I used to love Blackberry email too. My only thing with it is to emulate push email it has all your email go through their BES server and push to you and I'd rather have direct access to my email without it going through some 3rd party server.
My Boss and a co-worker complain about their 4s and 3 email as well. I never used either, but from their complaints it does seem like the 5 handles it better. My big thing is IMAP email, and I have yet to see an Android phone do it right 100%. My host has the root set to INBOX and all other folders below it for Sent, Trash, Drafts, etc. Android never can seem to see it right. I had one Android that saw it , but didn't pair folders right. I had another that didn't pair folders, but did see it and allowed long pressing the folders and assigning which they went to. Neither of those let me see all emails though and usually limited to the last 25/50/100 at a time (I have 300-500 emails and need to look back at history for customers and my own receipts, etc). Android also keeps trying to use IMAP Idle which either wastes battery or isn't supported, while the iPhone detected it properly. The iPhone 5 also saw everything and let me setup each folder how I want as well as seeing the last 50-1000 messages.

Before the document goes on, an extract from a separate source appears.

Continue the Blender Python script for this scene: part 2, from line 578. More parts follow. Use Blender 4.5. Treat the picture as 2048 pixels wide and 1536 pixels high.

The contacts were pretty slick too and allowed syncing with Google's Exchange, or to save battery and syncing two things I exported them to VCard and imported to the cloud which manages them nicely.
The iPhone also allows for an SMS Subject line which I hadn't really seen before...I'm guessing it uses the weird MMS format behind the scenes I used to get from iPhone people all the time that was annoying to have to open to read. The boxes become really tiny when enabled though, so I disabled it and Group Messaging (Most likely also the weird MMS format since it was usually a text sent to many people).
Price point was also a big factor for me, and with the only phone worth buying on ATT now being the Note 2 at $300 and most of the rest being $100-$200 the $150 wasn't that bad. A lot of the price increases are due to all the patent craziness too (Mostly Apple, but some of what you pay for Android goes to Microsoft and others as well).
In the end though it is just a phone and come End of Feb I'll probably get an Android (As well as still developing Android for work and personal apps) for my wife's upgrade unless there is nothing good again and she likes the iPhone. I just wish app purchases would transfer.